I motori di ricerca sono ormai i primi luoghi in cui cerchiamo delle opinioni, delle risposte o delle recensioni su un brand, un’azienda o un determinato professionista. Questo perché, quella che prima era la reputazione costruita dal vivo, tramite il passaparola e l’esperienza diretta con un prodotto o servizio, è stata quasi totalmente sostituita dalla web reputation, ovvero l’opinione pubblica che si costruisce sul web in base alle informazioni e notizie personali presenti online.
Tra i motori di ricerca, Google è sicuramente il più diffuso ed utilizzato, ma di certo non l’unico; tra i tanti, potremmo citare infatti anche Bing che, allo stesso modo di Google, è spesso oggetto di richieste di rimozione contenuti dai risultati di ricerca.
Un esempio di provvedimento preso dal Garante per la Protezione dei Dati Personali (GPDP) che coinvolge entrambi questi motori di ricerca, Google e Bing, è il Provvedimento del 30 aprile 2020 n° 9426491. Esso riguarda un reclamo presentato all’Autorità Garante il giorno 20 maggio 2019 con il quale l’interessato, in accordo con il suo avvocato difensore, aveva deciso di non fermarsi al rifiuto della sua richiesta rimozione contenuti a Google LLC e Microsoft e di continuare a rivolgersi direttamente al Garante della Privacy. Nello specifico, l’interessato richiedeva la rimozione da questi due motori di ricerca di alcuni URL collegati ad articoli contenenti notizie personali relative ad una vicenda giudiziaria nella quale è stato coinvolto, conclusasi nel 2017 con una sentenza di applicazione della stessa pena su richiesta delle parti, della quale non è fatta menzione nel certificato del casellario giudiziale, e con la concessione del beneficio della sospensione condizionale della pena.
Nonostante gli sviluppi giudiziari e le garanzie previste dal Regolamento con riguardo al trattamento dei dati giudiziari, le notizie inesatte e non aggiornate continuavano a permanere online ed a ledere in modo inappropriato la propria reputazione personale e professionale.

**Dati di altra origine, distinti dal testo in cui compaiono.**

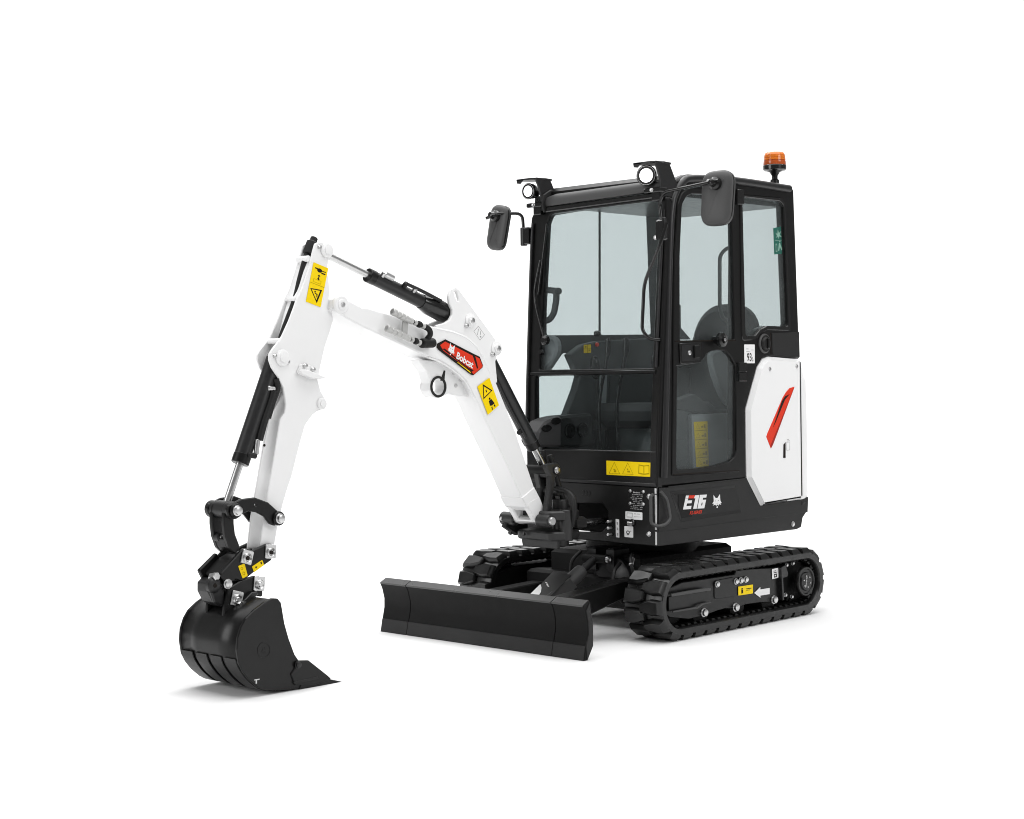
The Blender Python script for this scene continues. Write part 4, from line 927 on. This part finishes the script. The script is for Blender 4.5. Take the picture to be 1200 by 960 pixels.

Procedendo con una richiesta di rimozione dei risultati sia a Microsoft per la rimozione dei risultati da Bing che a Google LLC per la rimozione da Google, il diretto interessato ha però trovato esito positivo solo dalla prima parte, in quanto solo Microsoft ha accettato la richiesta e rimosso gli URL dai risultati della ricerca. Google, al contrario, dichiarava di non poter adottare tali misure per l’esercizio del diritto all’oblio in quanto si trattava di cronache giudiziarie ancora molto recenti ed in quanto il diretto interessato era stato indagato ed accusato di corruzione patteggiando, infine, una condanna per la pena di un anno e 8 mesi di reclusione.
Il reclamante aveva però ribadito come egli non rivestisse più da 4 anni ormai ruoli pubblici o di dirigente della società coinvolta e come questo fosse l’unico episodio isolato in una condotta ligia e rispettosa delle regole nel resto della sua vita; inoltre, tali notizie non aggiornate con la conclusione dei processi provocavano un impatto sproporzionato sui suoi diritti e non bilanciato dalla sussistenza di un interesse pubblico attuale ad averne conoscenza.
Pertanto, il Garante per la Protezione dei Dati Personali ha fortunatamente ritenuto fondato il suo reclamo ed ha ingiunto a Google di rimuovere gli URL in questione dai risultati di ricerca in associazione al suo nome entro venti giorni dalla ricezione della segnalazione. Tra le altre motivazioni di tale decisione, quella fondamentale può essere considerata la volontà di coerenza con il beneficio concesso dall’ordinamento: tale beneficio infatti era finalizzato a limitare la conoscibilità della condanna subìta dal soggetto e sarebbe stato vanificato nel caso in cui fosse stato consentito al gestore di un motore di ricerca di trattare ulteriormente tale dato attraverso la reperibilità in rete di esso, pregiudicando così la sfera giuridica dell’interessato.